1: 0.42074 x^2 + ... 1: [-0.0446, -0.42073] 1: 0.3761
. . .
a i x RET [ 2 , 1 ] TAB V M $ RET V R -
Better! By increasing the precision and/or asking for more terms
in the Taylor series, we can get a result as accurate as we like.
(Taylor series converge better away from singularities in the
function such as the one at ln(0), so it would also help to
expand the series about the points ‘x=2’ or ‘x=1.5’ instead
of ‘x=1’.)
(•) Exercise 4. Our first method approximated the curve by stairsteps of width 0.1; the total area was then the sum of the areas of the rectangles under these stairsteps. Our second method approximated the function by a polynomial, which turned out to be a better approximation than stairsteps. A third method is Simpson’s rule, which is like the stairstep method except that the steps are not required to be flat. Simpson’s rule boils down to the formula,
(h/3) * (f(a) + 4 f(a+h) + 2 f(a+2h) + 4 f(a+3h) + ...

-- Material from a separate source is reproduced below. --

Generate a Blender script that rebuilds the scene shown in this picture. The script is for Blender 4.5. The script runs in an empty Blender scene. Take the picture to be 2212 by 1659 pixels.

+ 2 f(a+(n-2)*h) + 4 f(a+(n-1)*h) + f(a+n*h))
where ‘n’ (which must be even) is the number of slices and ‘h’ is the width of each slice. These are 10 and 0.1 in our example. For reference, here is the corresponding formula for the stairstep method:
h * (f(a) + f(a+h) + f(a+2h) + f(a+3h) + ...
+ f(a+(n-2)*h) + f(a+(n-1)*h))
Compute the integral from 1 to 2 of ‘sin(x) ln(x)’ using Simpson’s rule with 10 slices. See 4. (•)
Calc has a built-in a I command for doing numerical integration. It uses Romberg’s method, which is a more sophisticated cousin of Simpson’s rule. In particular, it knows how to keep refining the result until the current precision is satisfied.
Aside from the commands we’ve seen so far, Calc also provides a large set of commands for operating on parts of formulas. You indicate the desired sub-formula by placing the cursor on any part of the formula before giving a selection command. Selections won’t be covered in the tutorial; see Selecting Sub-Formulas, for details and examples.